You might say "he's being coward or reckless on different circumstances"; and you'd be right. This shows that there's a second dimension to take into account here, besides "ability to act": it's "ability to detect when to act". And once you do this split, you notice that courage is not a mean between cowardice and recklessness; it's simply the opposite of cowardice, with recklessness having another opposite (let's call it "carefulness").

I'm not too eager to assume that _all_ virtues work like this, but the presence of at least one virtue not behaving this way already shows that Aristotle's "virtue as a mean" concept is flawed and assumptive.

_________________

Another issue; from the book. Aristotle makes an unholy mess of what's good for the individual and what's good for society, around book III; almost like he was preaching "hey if you want happiness/eudaimonia you should have arete/virtue~". Things simply don't work like this on an individual level - you can be the biggest arsehole in the village and still potentially live a happy, meaningful life. Or live in virtue and miserable.

2 comments

>Things simply don't work like this on an individual level - you can be the biggest arsehole in the village and still potentially live a happy, meaningful life. Or live in virtue and miserable.

This is pretty much the complaint of Socrates' interlocutors in The Republic.

Socrates (or Plato) might object that "being the biggest arsehole" would entail security concerns that would hinder happiness.

They may also object to such a life being meaningful if it involves indulging one's desires to the detriment of the rest of the villagers. Don't the villagers make their happiness possible? Will their arseholiness help sustain what makes human life meaningful into perpetuity, or set the stage for its destruction?

> Reusing the example with the cowardice-courage-recklessness triplet: suppose for a moment a fool that acts only when it is not necessary to act; he runs away from an ant, but throws himself into a fight against a pack of lions. The fool in question is, at the same time, coward and reckless, but he is not courageous.

I posit that one should be afraid of fighting an ant because the ant is weaker than you. The fear in this case is not of being defeated or humiliated, but of being cruel and unkind. So simply, what kind of character are if you can only fight something that is weaker than you?

On the other hand, if you choose to climb the harder hill or fight the harder fight (lions, kraken, etc.), that isn't indicative of foolhardiness and neither is it indicative of courage (I agree). It is a simply a fight that befell you and you decided not to roll over and die. I think it is nihilist to fight something that is stronger than you, and you tacitly accept your defeat before you even begin the fight.

Tbh, fights are depressing. I am more inclined to being a fool than a fighter.

>I posit that one should be afraid of fighting an ant because the ant is weaker than you. The fear in this case is not of being defeated or humiliated, but of being cruel and unkind.
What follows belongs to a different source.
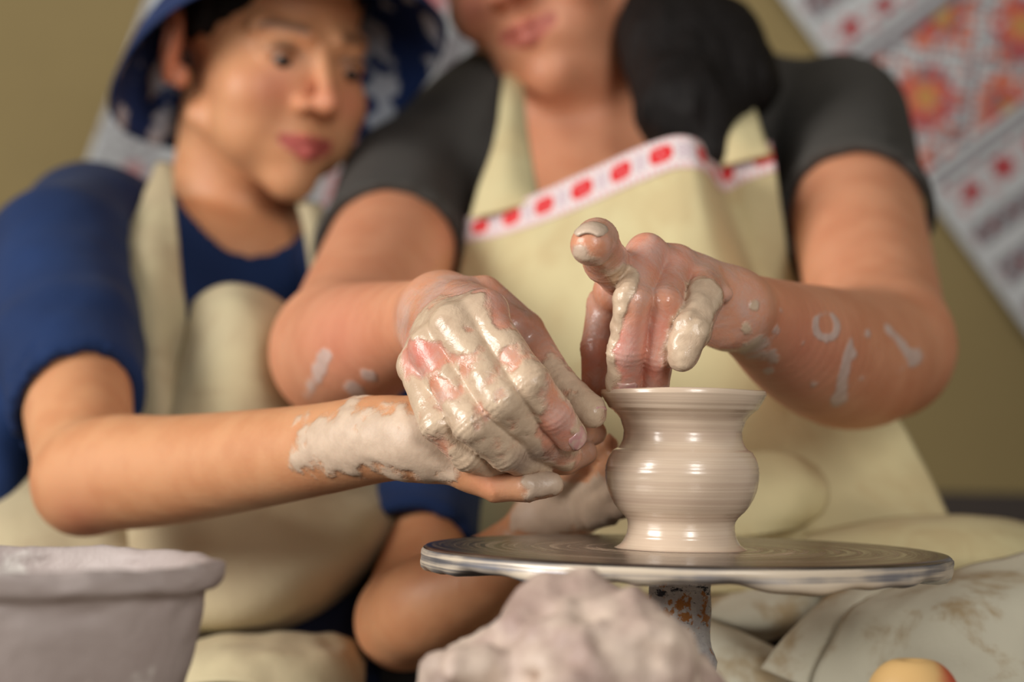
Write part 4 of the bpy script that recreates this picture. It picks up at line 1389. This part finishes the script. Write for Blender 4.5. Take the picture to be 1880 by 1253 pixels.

So simply, what kind of character are if you can only fight something that is weaker than you?

That's different - that person wouldn't fear the ant like a coward, but take a moral instance against fighting entities weaker than oneself.

>On the other hand, if you choose to climb the harder hill or fight the harder fight (lions, kraken, etc.), that isn't indicative of foolhardiness and neither is it indicative of courage (I agree). It is a simply a fight that befell you and you decided not to roll over and die. I think it is nihilist to fight something that is stronger than you, and you tacitly accept your defeat before you even begin the fight.

I think that courage is only a meaningful attribute to assign to a being when there's an actual choice between fighting and not fighting. In the case of a "fight or die" situation, you don't really have much of a choice.

>Tbh, fights are depressing. I am more inclined to being a fool than a fighter.

Frankly? I hear ya. Ditto, in large part.

The same reasoning could be used with other moral dimensions than coward vs. courageous vs. reckless. I'd argue that it applies to greed; by Aristotle's reasoning the opposite of greed would be making oneself poor, or perhaps lack of care for material possessions. It's a silly argument, in the eyes of someone living in 2023. (Even if it was a rather clever reasoning for those times.)